Perhaps the complaints are because interdictions are a dull mechanic and theres no variety
Perhaps the complaints are because its buggy and often flickers like crazy
Perhaps the complains are because a moment of lag can mean a 800,000 CR repair bill
Perhaps the complains are because they're entirely pointless and you just need to submit, hit boost then carry on

Also, whats unrealistic about encountering an asteroid field, or debris? I dont see as elite as a sim anyway, the fundamental aeroplane flight mechanics stop it being a sim

When the travelling portion of the game is less engaging than euro truck simulator 2014, something needs to give or vast numbers of people are just going to leave out of sheer boredom.
 
Perhaps the complaints are because interdictions are a dull mechanic and theres no variety
Perhaps the complaints are because its buggy and often flickers like crazy
Perhaps the complains are because a moment of lag can mean a 800,000 CR repair bill
Perhaps the complains are because they're entirely pointless and you just need to submit, hit boost then carry on

Also, whats unrealistic about encountering an asteroid field, or debris? I dont see as elite as a sim anyway, the fundamental aeroplane flight mechanics stop it being a sim

When the travelling portion of the game is less engaging than euro truck simulator 2014, something needs to give or vast numbers of people are just going to leave out of sheer boredom.

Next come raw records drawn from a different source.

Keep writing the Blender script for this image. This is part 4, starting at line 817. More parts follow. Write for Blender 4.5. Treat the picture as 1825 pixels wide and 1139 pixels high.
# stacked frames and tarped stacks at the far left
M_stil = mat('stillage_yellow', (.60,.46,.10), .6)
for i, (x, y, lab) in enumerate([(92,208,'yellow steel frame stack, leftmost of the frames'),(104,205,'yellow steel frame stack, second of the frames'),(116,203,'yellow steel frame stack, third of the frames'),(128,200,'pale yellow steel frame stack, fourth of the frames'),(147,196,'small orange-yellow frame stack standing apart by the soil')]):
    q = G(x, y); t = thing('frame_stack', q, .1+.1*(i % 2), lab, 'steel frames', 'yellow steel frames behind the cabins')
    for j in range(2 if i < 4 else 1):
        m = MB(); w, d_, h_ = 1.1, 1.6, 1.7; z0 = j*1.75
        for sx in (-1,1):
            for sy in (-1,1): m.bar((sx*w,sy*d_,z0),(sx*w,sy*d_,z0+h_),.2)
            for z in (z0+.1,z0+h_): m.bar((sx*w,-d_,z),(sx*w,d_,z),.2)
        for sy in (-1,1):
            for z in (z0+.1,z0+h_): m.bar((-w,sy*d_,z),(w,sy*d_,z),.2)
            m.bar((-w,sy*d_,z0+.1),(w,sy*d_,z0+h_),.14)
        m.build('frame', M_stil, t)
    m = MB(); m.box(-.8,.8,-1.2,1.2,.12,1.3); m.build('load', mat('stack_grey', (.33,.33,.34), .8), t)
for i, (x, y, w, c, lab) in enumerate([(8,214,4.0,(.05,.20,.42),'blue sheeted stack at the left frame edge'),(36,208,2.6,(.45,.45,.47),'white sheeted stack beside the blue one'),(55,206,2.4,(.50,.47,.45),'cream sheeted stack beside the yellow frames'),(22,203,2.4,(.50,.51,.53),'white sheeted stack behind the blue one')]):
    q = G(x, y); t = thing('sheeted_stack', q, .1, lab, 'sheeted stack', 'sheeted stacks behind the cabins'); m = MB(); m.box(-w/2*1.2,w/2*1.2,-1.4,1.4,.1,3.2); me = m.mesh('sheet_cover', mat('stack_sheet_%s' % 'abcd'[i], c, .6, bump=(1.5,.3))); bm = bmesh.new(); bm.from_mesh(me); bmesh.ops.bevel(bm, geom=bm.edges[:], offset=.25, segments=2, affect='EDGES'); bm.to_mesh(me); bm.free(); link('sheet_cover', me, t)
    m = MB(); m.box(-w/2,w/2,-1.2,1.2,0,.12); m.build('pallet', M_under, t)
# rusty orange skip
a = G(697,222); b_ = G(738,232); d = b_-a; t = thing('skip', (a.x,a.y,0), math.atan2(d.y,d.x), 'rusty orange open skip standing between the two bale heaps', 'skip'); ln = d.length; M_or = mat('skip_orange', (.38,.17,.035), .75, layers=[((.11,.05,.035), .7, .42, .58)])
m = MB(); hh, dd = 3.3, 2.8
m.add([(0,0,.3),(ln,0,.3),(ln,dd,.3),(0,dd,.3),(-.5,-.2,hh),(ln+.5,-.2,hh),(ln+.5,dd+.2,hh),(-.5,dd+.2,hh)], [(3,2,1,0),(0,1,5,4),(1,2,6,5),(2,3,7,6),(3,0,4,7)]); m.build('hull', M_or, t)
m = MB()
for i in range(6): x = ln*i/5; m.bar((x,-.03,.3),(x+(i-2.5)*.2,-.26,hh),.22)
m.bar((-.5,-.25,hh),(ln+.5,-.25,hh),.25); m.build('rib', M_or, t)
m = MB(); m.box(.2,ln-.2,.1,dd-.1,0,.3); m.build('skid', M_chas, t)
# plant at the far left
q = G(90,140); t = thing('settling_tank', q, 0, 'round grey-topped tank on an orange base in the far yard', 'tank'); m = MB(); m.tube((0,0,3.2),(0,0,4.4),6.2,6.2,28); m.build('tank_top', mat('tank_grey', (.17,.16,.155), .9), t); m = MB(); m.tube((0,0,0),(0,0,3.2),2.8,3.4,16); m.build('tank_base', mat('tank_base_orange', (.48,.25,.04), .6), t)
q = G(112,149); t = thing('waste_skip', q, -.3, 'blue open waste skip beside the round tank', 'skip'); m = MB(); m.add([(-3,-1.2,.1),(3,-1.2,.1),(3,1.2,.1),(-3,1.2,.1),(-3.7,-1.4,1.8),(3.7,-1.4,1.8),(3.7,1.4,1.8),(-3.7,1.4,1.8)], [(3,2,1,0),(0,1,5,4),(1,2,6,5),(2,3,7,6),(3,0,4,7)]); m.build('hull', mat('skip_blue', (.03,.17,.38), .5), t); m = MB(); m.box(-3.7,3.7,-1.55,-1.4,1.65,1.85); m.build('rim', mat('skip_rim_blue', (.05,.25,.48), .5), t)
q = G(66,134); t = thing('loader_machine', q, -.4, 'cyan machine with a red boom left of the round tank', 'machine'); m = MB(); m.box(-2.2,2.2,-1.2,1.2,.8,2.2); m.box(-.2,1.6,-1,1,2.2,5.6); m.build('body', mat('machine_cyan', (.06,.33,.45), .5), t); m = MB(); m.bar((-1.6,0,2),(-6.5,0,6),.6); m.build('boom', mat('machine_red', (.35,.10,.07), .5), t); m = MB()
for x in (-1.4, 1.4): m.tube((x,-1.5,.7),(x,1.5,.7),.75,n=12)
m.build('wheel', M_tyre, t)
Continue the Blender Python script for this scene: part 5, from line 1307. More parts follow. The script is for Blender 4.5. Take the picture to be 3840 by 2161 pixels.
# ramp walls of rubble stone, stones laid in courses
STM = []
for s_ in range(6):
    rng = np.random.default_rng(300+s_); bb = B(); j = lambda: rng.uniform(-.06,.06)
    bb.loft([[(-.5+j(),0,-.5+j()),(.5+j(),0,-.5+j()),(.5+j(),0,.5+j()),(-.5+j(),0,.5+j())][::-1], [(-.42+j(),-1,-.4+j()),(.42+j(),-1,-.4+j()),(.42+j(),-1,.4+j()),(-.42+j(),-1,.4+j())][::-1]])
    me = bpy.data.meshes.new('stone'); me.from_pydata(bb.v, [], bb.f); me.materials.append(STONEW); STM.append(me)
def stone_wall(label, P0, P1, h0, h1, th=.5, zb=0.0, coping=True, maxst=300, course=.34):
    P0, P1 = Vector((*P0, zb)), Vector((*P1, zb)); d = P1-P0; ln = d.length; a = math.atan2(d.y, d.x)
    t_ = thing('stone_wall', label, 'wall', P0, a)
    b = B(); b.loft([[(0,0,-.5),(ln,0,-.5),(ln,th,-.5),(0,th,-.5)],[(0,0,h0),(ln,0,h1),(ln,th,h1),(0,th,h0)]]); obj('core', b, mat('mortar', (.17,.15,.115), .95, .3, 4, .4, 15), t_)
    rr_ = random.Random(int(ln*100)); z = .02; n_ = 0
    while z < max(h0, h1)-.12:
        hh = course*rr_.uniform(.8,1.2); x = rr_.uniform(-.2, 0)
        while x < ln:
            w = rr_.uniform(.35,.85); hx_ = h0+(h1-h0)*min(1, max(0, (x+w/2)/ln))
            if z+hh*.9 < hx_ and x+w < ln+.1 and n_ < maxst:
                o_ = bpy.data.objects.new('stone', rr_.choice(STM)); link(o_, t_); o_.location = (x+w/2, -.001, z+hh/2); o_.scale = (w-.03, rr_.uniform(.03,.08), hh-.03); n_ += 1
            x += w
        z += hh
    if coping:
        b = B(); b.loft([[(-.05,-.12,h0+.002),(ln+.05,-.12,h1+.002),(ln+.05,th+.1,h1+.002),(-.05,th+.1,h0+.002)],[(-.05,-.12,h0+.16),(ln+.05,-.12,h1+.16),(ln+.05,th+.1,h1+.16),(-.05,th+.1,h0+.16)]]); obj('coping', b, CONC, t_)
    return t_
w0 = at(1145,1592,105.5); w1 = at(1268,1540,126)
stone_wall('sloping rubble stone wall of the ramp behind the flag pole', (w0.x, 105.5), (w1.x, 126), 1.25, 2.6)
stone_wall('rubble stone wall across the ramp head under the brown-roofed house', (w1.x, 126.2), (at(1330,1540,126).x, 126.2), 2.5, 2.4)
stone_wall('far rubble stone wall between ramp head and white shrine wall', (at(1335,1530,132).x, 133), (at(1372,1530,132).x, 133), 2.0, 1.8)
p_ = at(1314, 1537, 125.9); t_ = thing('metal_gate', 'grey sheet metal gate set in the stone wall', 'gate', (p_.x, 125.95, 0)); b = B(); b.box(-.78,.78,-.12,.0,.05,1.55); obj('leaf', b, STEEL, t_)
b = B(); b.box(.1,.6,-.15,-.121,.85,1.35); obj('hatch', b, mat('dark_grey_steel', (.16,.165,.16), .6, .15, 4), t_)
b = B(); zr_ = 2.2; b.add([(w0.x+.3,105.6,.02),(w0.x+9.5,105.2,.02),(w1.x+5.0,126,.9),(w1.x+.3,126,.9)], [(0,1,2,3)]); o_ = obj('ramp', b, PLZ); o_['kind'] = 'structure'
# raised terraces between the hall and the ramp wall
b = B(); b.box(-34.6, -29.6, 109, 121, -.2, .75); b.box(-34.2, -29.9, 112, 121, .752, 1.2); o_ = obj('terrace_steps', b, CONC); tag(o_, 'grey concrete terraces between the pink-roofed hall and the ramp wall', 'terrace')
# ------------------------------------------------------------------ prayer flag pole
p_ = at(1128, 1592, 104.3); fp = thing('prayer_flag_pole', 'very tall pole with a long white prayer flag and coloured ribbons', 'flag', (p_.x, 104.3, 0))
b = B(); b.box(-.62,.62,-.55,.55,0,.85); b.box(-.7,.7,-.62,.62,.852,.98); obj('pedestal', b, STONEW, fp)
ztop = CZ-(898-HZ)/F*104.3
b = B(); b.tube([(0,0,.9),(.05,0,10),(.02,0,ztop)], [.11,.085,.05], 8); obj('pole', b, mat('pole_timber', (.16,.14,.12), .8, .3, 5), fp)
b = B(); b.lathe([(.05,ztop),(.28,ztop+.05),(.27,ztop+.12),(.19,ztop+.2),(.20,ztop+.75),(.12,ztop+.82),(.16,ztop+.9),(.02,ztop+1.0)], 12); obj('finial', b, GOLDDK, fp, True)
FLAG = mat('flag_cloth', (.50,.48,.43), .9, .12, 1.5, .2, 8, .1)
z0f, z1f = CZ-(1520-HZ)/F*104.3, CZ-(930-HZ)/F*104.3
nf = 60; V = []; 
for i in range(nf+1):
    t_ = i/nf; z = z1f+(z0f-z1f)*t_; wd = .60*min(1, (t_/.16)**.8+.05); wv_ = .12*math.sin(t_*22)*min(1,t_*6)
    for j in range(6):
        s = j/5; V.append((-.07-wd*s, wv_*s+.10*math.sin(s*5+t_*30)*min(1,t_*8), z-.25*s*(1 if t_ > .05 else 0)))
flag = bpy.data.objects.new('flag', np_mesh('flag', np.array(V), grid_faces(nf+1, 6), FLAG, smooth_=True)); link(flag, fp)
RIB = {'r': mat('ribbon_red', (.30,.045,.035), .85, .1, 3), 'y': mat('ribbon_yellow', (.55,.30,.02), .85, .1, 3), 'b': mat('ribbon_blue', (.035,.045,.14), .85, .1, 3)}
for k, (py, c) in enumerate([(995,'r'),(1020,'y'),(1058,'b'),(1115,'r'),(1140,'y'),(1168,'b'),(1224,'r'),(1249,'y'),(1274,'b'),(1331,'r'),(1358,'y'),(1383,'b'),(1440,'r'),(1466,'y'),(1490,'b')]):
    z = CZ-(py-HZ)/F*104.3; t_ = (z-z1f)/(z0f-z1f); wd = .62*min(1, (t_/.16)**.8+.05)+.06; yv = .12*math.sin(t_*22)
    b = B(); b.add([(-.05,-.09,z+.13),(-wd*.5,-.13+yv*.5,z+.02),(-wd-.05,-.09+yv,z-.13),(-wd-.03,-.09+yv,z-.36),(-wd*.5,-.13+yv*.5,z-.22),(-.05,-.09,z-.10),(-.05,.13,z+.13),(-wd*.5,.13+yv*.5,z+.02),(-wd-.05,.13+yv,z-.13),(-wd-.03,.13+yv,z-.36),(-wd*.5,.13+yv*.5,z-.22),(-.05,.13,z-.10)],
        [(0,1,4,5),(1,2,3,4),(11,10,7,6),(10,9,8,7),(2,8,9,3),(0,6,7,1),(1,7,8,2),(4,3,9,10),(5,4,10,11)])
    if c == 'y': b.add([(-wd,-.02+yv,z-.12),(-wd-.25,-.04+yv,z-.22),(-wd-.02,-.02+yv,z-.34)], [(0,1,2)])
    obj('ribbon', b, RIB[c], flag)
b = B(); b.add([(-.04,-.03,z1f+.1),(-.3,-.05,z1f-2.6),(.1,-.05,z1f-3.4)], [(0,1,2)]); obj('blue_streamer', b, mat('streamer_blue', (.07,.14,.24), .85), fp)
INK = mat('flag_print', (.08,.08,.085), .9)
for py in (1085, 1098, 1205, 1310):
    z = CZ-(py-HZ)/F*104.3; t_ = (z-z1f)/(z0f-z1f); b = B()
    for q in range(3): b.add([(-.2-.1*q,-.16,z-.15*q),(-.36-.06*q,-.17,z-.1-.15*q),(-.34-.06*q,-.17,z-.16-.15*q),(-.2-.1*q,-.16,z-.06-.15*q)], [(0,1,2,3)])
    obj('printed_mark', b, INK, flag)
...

The only reason there is aeroplane flight mechanics is because of Flight Assist. You turn Flight Assist off and it becomes truly a space flight simulation. Well, not quite, but a lot closer than with Flight Assist on. The reason it is on by default is to make it easier and to make it a fly-by-wire system. You don't have to use the Flight Assist fly-by-wire. But it will be much harder to restore stability after maneuvering with it off unless you have a joystick and/or throttle.

And as for what is wrong with an asteroid field or debris; nothing at all. I really can't speak for debris, but there are asteroid fields. I was doing a run and the extraction site was within the rings of a gas giant. Not actually in the rock field itself, but you had to maneuver to avoid the rings because if you went straight at it from the jump point you would hit the ring exclusion zone thereby causing a catastrophic drop from supercruise.

It was actually quite fun having to avoid those rings. You had to go from slightly above or slightly below the rings to do it safely. It was great fun.

 
Supercruise is pure pseudoscience. It relies on compressing spacetime and there is no precedent for that, only expansion.

Actually it's not pseudoscience. It's theoretical science. There is scientific (theoretical) precedent. Ever hear of the Alcubierre Metric? That postulates you can compress space in front of a craft, and expand space behind the craft creating a bubble within which the craft will remain motionless. The Bubble travels faster than light via compression/expansion, but the ship within the bubble is motionless with respect to the bubble.

This has never been accomplished in real life, due to the enormous amounts of energy required. It also requires negative energy which is theoretical. However Miguel Alcubierre, the one who devised this has said that the space between Cassini plates could act as negative energy.

So there is scientific precedent, if no actual real world accomplishment as yet.